What we like in a smell is determined by our culture and environment. Things are changing and while previously the European and American business were the greats, currently other regions are exploding.

Anne Gottlieb is a Manhattan-based perfumer and creator of the AXE/LYNX line. She wanted to create a new scent which will be dictated by just one territory, Brazil. I genuinely didn’t know that the Latin American market uses more products and the latest craze is scented footwear. They love scents so much over there! When the humidity gets too much, they start all over again. Even if people aren’t rich, they can smell like one. The 3 teams of perfumers are in competition to win this very coveted brief for a global brand. It’s a huge contract to win. The new scent is specifically for 16-25 year old male consumer, has to smell young (since Brazilians love fruity/floral ingredients), tasty yet masculine.

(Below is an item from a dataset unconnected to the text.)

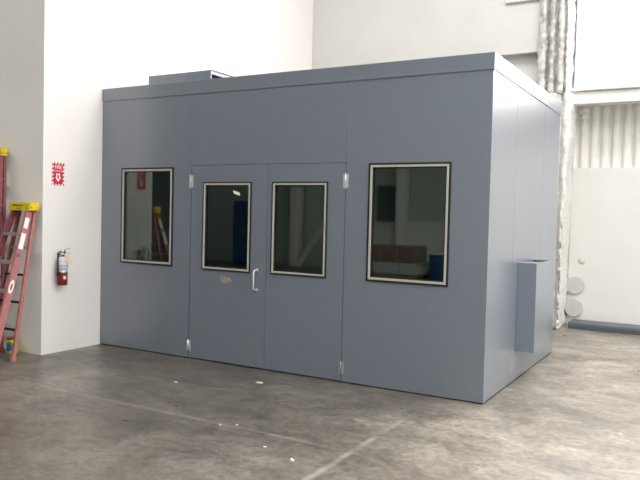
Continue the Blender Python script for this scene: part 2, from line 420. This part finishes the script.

“Turn back the taste clock?”

Meanwhile, historically, Victorians loved rich, musky fragrances and those tastes lasted for decades before the British fell in love with lighter perfumes. A couple (the Brookes) thought that scents of the past can be their future. They recreated three antique scents and had customers to get valuable feedback.

“Brazil is the biggest fragrance market in the world”

Back to LYNX, Ann Gottleib travelled to Sao Paulo, Brazil to approve the new body spray. She ran two informal focus groups (with two way mirror) but the first one unfortunately didn’t achieve reliable results. If the overall feedback was negative, it was back to the drawing board. Luckily, the second group delivered and very much gave insightful feedback about the ingredients and the overall concept.

Smells have different meanings in different cultures. Brands that are only about the past risk becoming museums.